Charli XCX Condemns Reading and Leeds Festivals for Failing to Book More Women

As she voices her frustration over the music events’ male-dominated lineup, the ‘Break the Rules’ singer calls for improvement on representation by record companies.

AceShowbizCharli XCX has slammed the organisers of the Reading and Leeds festivals for booking a male-dominated lineup.

Organisers of the U.K. music event have come under fire for their male-dominated bill, with only 20 female or mixed-gender acts announced as performers on Tuesday, February 12, and no headliners.

Speaking to U.K. music website NME at their annual awards bash on Wednesday, Charli condemned Reading and Leeds chiefs for failing to respond to past criticism over line-ups that have only featured one female-fronted headliner, Paramore, in 20 years.

“They just need to book more women, but the thing is that this conversation has been going on for so long,” Charli said. “I feel like this literally happened last year with Reading & Leeds.”

“The lineup came out and everybody was like, ‘There aren’t enough women on this lineup’. Nothing has changed. Nothing. What can be done? It’s our responsibility to talk about this and be as open as we can.”

However, she also believes record companies also have to act to improve representation, adding: “The change needs to come from the industry itself and the ground up. Yes, the festival needs to book females but the industry as a whole needs to recognise women working within it: producers, writers, A&Rs, executives, anything.”

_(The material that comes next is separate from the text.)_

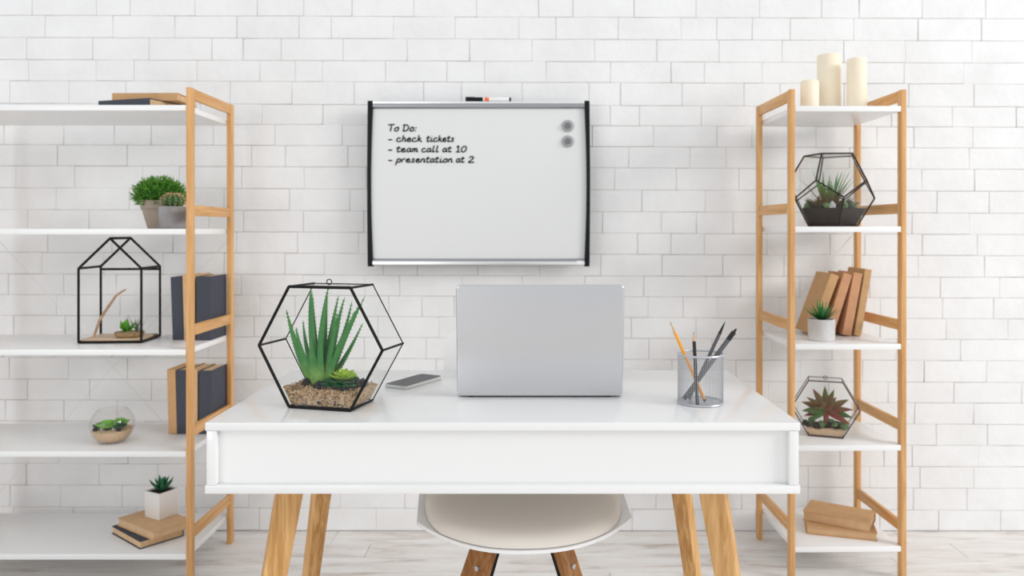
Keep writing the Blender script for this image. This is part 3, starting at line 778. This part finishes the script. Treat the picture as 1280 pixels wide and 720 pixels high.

In a separate chat with the Daily Mirror, Charli also hit out at BRIT Awards chiefs for the lack of female representation in their Album of the Year or Best Group categories.

“What the f**k is that about?” she raged. “It’s what everyone has been saying. Women don’t just deserve to be in the female categories, we’re not the subplot, the warm-up act, we’re the main event.”

Her criticism follows a promise by The 1975 frontman Matty Healy that his band, who headlined the event last year, will only play gender-balanced festivals.